Begin Dataset excerpt
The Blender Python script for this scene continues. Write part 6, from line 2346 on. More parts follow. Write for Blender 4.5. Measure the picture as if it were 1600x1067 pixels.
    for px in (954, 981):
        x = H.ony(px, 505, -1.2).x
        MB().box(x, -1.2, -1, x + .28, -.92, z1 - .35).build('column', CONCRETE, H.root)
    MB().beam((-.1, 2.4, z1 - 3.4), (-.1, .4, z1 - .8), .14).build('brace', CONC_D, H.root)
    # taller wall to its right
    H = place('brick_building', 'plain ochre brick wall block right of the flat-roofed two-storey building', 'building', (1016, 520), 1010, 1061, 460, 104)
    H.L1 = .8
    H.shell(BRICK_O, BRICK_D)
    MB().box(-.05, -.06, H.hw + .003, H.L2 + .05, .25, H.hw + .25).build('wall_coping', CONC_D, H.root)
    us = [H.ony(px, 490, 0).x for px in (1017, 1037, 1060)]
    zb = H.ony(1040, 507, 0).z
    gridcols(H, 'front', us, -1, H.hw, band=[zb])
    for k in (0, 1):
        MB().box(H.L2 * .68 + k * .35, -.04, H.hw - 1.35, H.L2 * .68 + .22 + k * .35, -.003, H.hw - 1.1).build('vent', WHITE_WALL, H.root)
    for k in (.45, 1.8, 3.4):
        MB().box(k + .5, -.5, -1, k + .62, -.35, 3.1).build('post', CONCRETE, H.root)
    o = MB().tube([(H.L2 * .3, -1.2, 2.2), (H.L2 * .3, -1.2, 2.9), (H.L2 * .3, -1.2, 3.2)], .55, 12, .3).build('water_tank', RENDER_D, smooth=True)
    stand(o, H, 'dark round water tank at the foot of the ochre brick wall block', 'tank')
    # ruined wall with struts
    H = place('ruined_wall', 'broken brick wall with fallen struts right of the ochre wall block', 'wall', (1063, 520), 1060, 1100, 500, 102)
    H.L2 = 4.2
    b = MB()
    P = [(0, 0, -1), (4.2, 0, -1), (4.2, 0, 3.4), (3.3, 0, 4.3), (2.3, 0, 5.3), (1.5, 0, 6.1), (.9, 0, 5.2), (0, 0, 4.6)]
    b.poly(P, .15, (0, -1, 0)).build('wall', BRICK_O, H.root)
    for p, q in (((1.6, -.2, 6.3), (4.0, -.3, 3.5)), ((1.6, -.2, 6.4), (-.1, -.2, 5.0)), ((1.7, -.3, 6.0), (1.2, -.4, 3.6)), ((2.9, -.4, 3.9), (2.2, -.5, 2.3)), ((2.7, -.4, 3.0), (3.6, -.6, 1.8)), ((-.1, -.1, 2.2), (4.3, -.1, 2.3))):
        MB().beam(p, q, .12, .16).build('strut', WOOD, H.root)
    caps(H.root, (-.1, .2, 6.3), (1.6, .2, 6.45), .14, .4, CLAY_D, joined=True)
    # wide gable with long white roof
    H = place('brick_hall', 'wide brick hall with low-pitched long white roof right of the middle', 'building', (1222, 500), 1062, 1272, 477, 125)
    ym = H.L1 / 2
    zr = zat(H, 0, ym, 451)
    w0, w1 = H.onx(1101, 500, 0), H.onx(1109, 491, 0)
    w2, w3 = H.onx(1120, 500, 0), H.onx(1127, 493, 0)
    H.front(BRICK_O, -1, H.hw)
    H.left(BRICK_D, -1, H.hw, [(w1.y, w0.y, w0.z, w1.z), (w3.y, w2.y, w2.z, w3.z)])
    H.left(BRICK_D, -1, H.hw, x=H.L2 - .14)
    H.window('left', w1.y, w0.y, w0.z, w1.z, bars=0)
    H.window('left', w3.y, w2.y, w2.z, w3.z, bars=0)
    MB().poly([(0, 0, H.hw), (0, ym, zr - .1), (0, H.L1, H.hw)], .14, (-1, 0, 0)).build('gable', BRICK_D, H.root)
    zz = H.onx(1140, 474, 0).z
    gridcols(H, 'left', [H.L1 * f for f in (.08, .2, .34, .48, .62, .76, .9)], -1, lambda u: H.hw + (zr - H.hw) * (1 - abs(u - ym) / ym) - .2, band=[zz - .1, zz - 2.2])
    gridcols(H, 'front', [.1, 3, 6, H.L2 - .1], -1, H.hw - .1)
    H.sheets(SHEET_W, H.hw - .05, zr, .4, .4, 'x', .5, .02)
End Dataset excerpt
— To be done —
Go back to the listing above and please repeat it exactly.

— Written response —
The Blender Python script for this scene continues. Write part 6, from line 2346 on. More parts follow. Write for Blender 4.5. Measure the picture as if it were 1600x1067 pixels.
    for px in (954, 981):
        x = H.ony(px, 505, -1.2).x
        MB().box(x, -1.2, -1, x + .28, -.92, z1 - .35).build('column', CONCRETE, H.root)
    MB().beam((-.1, 2.4, z1 - 3.4), (-.1, .4, z1 - .8), .14).build('brace', CONC_D, H.root)
    # taller wall to its right
    H = place('brick_building', 'plain ochre brick wall block right of the flat-roofed two-storey building', 'building', (1016, 520), 1010, 1061, 460, 104)
    H.L1 = .8
    H.shell(BRICK_O, BRICK_D)
    MB().box(-.05, -.06, H.hw + .003, H.L2 + .05, .25, H.hw + .25).build('wall_coping', CONC_D, H.root)
    us = [H.ony(px, 490, 0).x for px in (1017, 1037, 1060)]
    zb = H.ony(1040, 507, 0).z
    gridcols(H, 'front', us, -1, H.hw, band=[zb])
    for k in (0, 1):
        MB().box(H.L2 * .68 + k * .35, -.04, H.hw - 1.35, H.L2 * .68 + .22 + k * .35, -.003, H.hw - 1.1).build('vent', WHITE_WALL, H.root)
    for k in (.45, 1.8, 3.4):
        MB().box(k + .5, -.5, -1, k + .62, -.35, 3.1).build('post', CONCRETE, H.root)
    o = MB().tube([(H.L2 * .3, -1.2, 2.2), (H.L2 * .3, -1.2, 2.9), (H.L2 * .3, -1.2, 3.2)], .55, 12, .3).build('water_tank', RENDER_D, smooth=True)
    stand(o, H, 'dark round water tank at the foot of the ochre brick wall block', 'tank')
    # ruined wall with struts
    H = place('ruined_wall', 'broken brick wall with fallen struts right of the ochre wall block', 'wall', (1063, 520), 1060, 1100, 500, 102)
    H.L2 = 4.2
    b = MB()
    P = [(0, 0, -1), (4.2, 0, -1), (4.2, 0, 3.4), (3.3, 0, 4.3), (2.3, 0, 5.3), (1.5, 0, 6.1), (.9, 0, 5.2), (0, 0, 4.6)]
    b.poly(P, .15, (0, -1, 0)).build('wall', BRICK_O, H.root)
    for p, q in (((1.6, -.2, 6.3), (4.0, -.3, 3.5)), ((1.6, -.2, 6.4), (-.1, -.2, 5.0)), ((1.7, -.3, 6.0), (1.2, -.4, 3.6)), ((2.9, -.4, 3.9), (2.2, -.5, 2.3)), ((2.7, -.4, 3.0), (3.6, -.6, 1.8)), ((-.1, -.1, 2.2), (4.3, -.1, 2.3))):
        MB().beam(p, q, .12, .16).build('strut', WOOD, H.root)
    caps(H.root, (-.1, .2, 6.3), (1.6, .2, 6.45), .14, .4, CLAY_D, joined=True)
    # wide gable with long white roof
    H = place('brick_hall', 'wide brick hall with low-pitched long white roof right of the middle', 'building', (1222, 500), 1062, 1272, 477, 125)
    ym = H.L1 / 2
    zr = zat(H, 0, ym, 451)
    w0, w1 = H.onx(1101, 500, 0), H.onx(1109, 491, 0)
    w2, w3 = H.onx(1120, 500, 0), H.onx(1127, 493, 0)
    H.front(BRICK_O, -1, H.hw)
    H.left(BRICK_D, -1, H.hw, [(w1.y, w0.y, w0.z, w1.z), (w3.y, w2.y, w2.z, w3.z)])
    H.left(BRICK_D, -1, H.hw, x=H.L2 - .14)
    H.window('left', w1.y, w0.y, w0.z, w1.z, bars=0)
    H.window('left', w3.y, w2.y, w2.z, w3.z, bars=0)
    MB().poly([(0, 0, H.hw), (0, ym, zr - .1), (0, H.L1, H.hw)], .14, (-1, 0, 0)).build('gable', BRICK_D, H.root)
    zz = H.onx(1140, 474, 0).z
    gridcols(H, 'left', [H.L1 * f for f in (.08, .2, .34, .48, .62, .76, .9)], -1, lambda u: H.hw + (zr - H.hw) * (1 - abs(u - ym) / ym) - .2, band=[zz - .1, zz - 2.2])
    gridcols(H, 'front', [.1, 3, 6, H.L2 - .1], -1, H.hw - .1)
    H.sheets(SHEET_W, H.hw - .05, zr, .4, .4, 'x', .5, .02)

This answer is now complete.